In 1819, Jane Long followed her husband James to the wild frontier of Texas. Her husband was always on some mission of one kind or another. He kept leaving Jane behind, first he left her in Mississippi to go to Texas to fight the Spanish, then left her to go to Galveston to recruit the pirate Lafitte, and then he went to Mexico to fight the Mexicans. The Mexicans caught and killed him.
I don’t know which is worse the part about James’ propensity for leaving his wife or the part about Jane following him. I think when he went to Mexico the only reason she didn’t follow him is because she was so pregnant. It would be one thing if he left her in a nice, cozy place but no, he left her in a mud “fort” on Bolivar Peninsula which is across the bay from Galveston. There are no trees there hence the mud.
That would have been where I drew the line and would have gone home to mama, but not Jane. This woman was plucky, gotta hand it to her.
The Karankawan Indians were the true natives of South Texas. Supposedly they used smeared shark liver oil or alligator fat to ward off mosquitoes. So not only did they smell bad, but they were reputed cannibals. The important thing to note they didn’t just snack on just anybody. They only ate parts of their conquered enemy. In so doing they were conquering them on the outside and the inside. Something to think about.
Their blood-thirsty reputation didn’t win them any awards with the neighbors. So in the winter of 1821 when Jane Long was cast alone on the narrow strip of land called Bolivar with crashing waves on one side and Karankawa Indians on the other side, she didn’t know what to do. The one time she saw the Indians crossing the bay in canoes coming towards them, she strung up her red underwear as a flag and loaded her only cannon ball in their canon and shot it. The Karankawans turned back.
The weather grew more dire. Jane, her children and Kian (her maid or servant or slave, history is unclear) had nothing. They were starving. Cold weather gave way to freezing weather. Kian gathered the fish as they froze and rose to the top and floated ashore. They ate what they could.

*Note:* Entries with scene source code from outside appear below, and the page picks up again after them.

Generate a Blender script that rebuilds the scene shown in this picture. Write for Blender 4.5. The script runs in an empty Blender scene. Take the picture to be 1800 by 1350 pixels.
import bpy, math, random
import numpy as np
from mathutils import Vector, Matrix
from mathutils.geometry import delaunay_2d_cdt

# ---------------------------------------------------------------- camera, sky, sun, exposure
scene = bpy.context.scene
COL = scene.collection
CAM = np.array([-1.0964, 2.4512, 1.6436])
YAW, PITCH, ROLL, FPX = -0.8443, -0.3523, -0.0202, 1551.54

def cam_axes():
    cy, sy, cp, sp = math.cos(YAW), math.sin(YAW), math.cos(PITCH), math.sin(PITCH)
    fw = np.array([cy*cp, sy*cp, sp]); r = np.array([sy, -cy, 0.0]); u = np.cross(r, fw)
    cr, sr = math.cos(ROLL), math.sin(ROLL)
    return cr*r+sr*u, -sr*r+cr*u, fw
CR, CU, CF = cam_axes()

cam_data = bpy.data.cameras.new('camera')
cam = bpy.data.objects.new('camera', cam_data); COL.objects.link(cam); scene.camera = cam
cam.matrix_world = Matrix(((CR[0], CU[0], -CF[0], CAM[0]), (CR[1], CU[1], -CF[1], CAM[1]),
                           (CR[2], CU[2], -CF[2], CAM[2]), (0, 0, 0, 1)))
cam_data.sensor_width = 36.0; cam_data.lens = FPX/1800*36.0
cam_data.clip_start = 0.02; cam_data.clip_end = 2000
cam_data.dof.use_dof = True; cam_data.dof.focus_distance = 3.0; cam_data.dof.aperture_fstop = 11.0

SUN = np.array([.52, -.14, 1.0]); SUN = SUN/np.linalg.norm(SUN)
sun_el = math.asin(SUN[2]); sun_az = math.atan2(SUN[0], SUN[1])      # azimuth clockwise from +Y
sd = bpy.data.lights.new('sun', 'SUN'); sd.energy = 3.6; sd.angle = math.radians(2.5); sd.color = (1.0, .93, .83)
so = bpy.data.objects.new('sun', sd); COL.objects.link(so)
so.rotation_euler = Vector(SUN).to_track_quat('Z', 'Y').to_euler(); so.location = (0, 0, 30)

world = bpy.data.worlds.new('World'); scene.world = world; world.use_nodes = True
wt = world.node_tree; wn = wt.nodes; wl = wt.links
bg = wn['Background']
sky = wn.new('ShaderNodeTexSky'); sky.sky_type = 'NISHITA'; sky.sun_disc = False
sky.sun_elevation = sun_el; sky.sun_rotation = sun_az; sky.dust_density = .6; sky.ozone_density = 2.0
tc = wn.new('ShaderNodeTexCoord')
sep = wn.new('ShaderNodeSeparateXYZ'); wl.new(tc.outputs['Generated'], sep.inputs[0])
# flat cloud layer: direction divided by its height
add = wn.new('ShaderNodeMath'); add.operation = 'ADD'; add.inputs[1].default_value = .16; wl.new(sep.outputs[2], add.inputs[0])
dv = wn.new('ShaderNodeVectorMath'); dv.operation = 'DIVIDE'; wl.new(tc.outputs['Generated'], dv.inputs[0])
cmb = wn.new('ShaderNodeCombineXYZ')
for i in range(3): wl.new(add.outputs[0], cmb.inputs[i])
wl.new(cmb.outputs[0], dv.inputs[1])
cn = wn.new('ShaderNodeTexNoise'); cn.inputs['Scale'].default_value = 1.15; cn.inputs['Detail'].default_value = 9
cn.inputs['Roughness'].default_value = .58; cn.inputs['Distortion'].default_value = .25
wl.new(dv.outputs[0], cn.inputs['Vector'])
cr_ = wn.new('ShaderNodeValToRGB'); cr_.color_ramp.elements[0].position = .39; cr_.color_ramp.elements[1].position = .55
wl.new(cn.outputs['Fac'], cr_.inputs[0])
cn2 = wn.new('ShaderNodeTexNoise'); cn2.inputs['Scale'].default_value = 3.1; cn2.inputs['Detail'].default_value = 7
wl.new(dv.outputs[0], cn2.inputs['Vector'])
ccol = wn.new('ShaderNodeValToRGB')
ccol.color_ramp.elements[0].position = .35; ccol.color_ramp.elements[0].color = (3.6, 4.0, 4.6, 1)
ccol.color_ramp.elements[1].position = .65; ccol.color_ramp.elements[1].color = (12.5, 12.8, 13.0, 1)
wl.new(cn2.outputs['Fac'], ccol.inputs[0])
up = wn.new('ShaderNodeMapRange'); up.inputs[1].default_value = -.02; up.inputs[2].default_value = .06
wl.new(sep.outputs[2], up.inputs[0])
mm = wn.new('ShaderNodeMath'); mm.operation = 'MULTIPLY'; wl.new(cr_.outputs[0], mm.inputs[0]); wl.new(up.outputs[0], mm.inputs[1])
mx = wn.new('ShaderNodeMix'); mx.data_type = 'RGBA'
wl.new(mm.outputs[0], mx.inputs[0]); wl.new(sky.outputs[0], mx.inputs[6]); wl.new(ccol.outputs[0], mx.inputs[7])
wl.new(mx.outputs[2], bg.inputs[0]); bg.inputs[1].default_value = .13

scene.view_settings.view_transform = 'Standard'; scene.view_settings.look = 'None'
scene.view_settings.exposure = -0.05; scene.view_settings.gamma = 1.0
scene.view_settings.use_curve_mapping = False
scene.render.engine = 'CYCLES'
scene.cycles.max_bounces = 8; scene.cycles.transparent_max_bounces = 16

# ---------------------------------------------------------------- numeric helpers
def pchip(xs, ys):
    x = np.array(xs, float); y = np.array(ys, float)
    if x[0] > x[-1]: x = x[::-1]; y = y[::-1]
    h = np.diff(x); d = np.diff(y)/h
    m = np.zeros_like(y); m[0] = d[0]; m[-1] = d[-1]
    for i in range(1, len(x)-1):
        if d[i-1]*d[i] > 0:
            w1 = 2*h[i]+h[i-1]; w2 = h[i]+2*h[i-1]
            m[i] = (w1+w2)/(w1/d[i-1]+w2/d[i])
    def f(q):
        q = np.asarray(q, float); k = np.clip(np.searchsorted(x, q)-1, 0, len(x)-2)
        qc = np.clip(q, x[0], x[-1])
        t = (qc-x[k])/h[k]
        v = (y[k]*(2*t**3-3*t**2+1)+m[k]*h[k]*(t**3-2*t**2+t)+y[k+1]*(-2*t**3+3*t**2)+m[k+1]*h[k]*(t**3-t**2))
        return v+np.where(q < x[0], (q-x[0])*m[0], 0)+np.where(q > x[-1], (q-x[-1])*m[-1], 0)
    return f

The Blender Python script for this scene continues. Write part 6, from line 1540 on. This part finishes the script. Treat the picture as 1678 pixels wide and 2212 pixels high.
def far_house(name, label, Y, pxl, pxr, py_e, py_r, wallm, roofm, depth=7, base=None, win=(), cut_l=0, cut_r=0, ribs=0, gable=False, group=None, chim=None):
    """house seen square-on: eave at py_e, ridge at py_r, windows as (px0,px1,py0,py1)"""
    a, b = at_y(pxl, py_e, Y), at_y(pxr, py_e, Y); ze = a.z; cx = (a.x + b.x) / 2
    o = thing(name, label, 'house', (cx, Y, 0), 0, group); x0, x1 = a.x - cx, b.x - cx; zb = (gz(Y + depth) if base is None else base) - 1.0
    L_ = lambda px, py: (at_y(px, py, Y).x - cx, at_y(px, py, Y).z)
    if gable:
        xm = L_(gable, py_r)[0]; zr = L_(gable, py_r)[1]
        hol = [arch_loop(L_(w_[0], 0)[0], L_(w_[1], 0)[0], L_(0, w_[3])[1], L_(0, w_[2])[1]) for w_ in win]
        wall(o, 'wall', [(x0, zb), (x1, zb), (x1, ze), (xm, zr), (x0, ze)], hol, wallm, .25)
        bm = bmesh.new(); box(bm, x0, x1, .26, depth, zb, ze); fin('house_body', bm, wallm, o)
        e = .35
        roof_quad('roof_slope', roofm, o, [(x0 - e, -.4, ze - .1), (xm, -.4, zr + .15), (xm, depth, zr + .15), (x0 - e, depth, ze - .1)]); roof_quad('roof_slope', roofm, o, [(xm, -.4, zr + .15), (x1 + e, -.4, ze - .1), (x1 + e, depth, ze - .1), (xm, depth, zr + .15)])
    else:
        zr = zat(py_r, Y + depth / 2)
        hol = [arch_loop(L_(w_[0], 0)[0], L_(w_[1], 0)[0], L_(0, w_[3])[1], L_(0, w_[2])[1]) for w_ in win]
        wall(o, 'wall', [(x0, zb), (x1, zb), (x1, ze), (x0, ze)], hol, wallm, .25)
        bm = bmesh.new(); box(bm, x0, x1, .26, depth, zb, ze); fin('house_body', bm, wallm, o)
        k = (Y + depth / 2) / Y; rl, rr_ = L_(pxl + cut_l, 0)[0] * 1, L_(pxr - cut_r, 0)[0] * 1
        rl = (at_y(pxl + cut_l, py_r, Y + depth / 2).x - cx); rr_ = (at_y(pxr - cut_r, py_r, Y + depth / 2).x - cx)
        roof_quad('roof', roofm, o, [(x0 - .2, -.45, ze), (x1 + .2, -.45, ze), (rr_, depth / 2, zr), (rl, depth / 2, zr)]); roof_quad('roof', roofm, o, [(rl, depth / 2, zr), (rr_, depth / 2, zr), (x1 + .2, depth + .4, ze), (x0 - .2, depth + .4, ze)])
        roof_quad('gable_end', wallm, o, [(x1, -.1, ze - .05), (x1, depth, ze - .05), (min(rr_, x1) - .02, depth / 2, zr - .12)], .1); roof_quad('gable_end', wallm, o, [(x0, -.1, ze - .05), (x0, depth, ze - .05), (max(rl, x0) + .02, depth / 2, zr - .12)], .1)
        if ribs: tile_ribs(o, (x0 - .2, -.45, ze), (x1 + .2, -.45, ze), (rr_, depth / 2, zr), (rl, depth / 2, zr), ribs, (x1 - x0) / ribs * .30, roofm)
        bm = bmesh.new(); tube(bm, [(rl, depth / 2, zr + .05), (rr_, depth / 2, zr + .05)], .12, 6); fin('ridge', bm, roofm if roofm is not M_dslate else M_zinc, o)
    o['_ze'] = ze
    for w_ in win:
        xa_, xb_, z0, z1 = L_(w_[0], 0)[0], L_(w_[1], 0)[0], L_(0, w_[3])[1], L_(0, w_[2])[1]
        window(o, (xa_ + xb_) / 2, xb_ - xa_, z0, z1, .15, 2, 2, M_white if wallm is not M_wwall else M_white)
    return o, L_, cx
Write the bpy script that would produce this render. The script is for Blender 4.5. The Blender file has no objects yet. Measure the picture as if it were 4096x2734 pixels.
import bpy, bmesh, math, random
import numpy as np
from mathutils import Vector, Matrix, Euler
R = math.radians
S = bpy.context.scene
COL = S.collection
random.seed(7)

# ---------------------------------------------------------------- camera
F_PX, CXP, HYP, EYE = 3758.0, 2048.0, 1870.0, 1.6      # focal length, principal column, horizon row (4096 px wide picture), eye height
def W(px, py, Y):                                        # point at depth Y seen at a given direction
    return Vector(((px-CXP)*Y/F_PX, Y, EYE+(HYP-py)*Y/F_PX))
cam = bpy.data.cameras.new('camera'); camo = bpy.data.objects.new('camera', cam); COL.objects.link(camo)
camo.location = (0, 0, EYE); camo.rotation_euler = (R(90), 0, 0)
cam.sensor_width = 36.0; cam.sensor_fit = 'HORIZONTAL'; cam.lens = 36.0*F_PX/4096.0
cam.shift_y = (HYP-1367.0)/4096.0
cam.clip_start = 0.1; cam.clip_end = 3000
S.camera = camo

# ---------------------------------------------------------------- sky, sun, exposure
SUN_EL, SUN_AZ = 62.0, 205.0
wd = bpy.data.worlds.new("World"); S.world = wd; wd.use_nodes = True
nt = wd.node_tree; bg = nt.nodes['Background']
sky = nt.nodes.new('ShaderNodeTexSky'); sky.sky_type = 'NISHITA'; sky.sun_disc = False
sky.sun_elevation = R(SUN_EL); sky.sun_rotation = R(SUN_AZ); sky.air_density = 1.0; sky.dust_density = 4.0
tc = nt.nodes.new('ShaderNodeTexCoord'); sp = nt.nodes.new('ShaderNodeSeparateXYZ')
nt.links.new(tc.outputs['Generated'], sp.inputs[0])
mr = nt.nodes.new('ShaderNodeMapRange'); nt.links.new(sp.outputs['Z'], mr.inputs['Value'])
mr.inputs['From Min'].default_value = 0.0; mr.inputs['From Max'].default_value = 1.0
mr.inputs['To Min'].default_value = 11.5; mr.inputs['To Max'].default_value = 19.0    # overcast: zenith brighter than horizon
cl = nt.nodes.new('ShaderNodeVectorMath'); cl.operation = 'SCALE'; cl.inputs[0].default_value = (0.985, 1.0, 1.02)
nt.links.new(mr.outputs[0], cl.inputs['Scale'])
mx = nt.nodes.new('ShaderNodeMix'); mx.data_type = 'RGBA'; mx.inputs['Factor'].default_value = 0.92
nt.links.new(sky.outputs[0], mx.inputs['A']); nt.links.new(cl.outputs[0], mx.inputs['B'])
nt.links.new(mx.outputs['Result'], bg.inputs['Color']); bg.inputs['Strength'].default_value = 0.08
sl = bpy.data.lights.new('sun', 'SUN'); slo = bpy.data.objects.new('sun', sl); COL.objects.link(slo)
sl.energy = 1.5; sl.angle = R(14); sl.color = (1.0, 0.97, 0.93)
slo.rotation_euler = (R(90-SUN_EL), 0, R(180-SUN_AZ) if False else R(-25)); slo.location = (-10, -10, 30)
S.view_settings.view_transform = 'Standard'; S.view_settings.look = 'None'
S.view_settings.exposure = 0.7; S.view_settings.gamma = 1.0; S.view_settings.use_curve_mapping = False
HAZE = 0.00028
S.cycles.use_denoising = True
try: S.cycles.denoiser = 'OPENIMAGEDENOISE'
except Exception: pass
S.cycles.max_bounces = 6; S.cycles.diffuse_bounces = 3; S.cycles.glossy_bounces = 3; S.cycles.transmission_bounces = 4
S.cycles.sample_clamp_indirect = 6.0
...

Winter grew even more frigid until the bay froze over. They just knew the Karankawa would cross the water, on foot, and eat them. But they didn’t. Probably because the Karankawa were probably freezing, too. Some passing immigrants saw Jane’s fort, came to investigate and found the women and children. They were rescued.
The Karankawa’s reputation continued to spiral downward with more and more immigrants crossing into Texas. By 1850 the Karankawa were almost non-existent. But because of their reputation Stephen F. Austin decided they needed to be annihilated. In 1858 a band of Texans led by Juan Cortino killed the last one. Or did he?
Another theory is that there was one Karankawa left from that expedition and he disappeared but a Texas Ranger chased him down and killed him a few years later.
Jane Long went on to buy an Inn and then a plantation where she lived during the civil war. She is called the “Mother of Texas” and Stephen F. Austin is called the “Father of Texas”. Both didn’t like the Karankawa.